In his recent address to the UN General Assembly in New York, Iranian President Hassan Rouhani denounced sectarianism and attempts to promote religious divisions.

Yet in Iran, persecution of minority religious communities continues, and it is a matter of deep concern to the United States, said Ambassador at Large for International Religious Freedom David Saperstein.

The victims of that persecution and discrimination include Sunni Muslims and those who follow the Sufi tradition; also Zoroastrians, Jews and Christians, and dissident Shia adherents. But it is the Baha’i community, whose faith has been essentially criminalized, said Ambassador Saperstein, who suffer the severest repression:

“The very existence of the group is declared to be illegal. Its leaders are in jail in many cases, and often many of those in jail end up facing significant human rights abuses there as well… Any of the religious activities of the Baha’is are often repressed; [they] are persecuted, subject to arrest by the government.”

Not only are the Baha’is’ religious activities forbidden in Iran, Baha’i businesses are subject to arbitrary closure; individuals are attacked with impunity; graveyards are despoiled; and students are refused admittance to university unless they renounce their faith.

Ambassador Saperstein noted that “religion is an extraordinarily powerful part of the lives of the vast majority of people on earth.” It is, he added, an integral part of a person’s identity:

“So it goes to the core issues of the rights of someone to live in accordance with their conscience.

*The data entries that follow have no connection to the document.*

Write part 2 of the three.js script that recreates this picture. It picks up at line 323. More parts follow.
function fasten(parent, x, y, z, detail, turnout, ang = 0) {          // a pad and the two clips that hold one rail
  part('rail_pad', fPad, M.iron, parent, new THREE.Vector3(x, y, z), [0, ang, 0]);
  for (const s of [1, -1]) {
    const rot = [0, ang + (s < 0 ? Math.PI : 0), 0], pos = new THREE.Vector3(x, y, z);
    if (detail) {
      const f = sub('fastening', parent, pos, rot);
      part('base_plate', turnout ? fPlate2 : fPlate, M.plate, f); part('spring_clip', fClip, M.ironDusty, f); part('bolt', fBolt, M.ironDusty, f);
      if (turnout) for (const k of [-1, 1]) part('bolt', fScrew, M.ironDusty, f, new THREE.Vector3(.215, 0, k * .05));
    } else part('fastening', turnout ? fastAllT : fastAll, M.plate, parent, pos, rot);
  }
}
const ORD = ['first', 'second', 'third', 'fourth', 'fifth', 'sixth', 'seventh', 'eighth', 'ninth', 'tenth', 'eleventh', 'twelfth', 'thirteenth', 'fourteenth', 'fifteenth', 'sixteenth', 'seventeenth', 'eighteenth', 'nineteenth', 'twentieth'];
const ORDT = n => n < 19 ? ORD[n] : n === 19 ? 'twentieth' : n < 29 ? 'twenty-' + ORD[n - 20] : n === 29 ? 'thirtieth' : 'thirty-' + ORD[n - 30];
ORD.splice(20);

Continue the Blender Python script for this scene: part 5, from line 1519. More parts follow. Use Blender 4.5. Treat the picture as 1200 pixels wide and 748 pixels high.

When someone is told they can’t do that…and will be subject to repression or persecution or discrimination, then it divides that society along sectarian divisions; it creates different classes of citizenship.”

The result, said Ambassador Saperstein is a destabilized society, where the structures that should unify a society, are weakened.

In contrast, even when a government has a religious identity, but still protects the rights of all its people, that government “nurtures a kind of trust, a comity and a commonweal” that makes a country stronger.

Without religious freedom, said Ambassador Saperstein, “there can be no real democracy, no stability, and no lasting security for any country.” Promoting this fundamental right “is indispensable to America’s values and to America’s interests and to the well-being of all humanity.”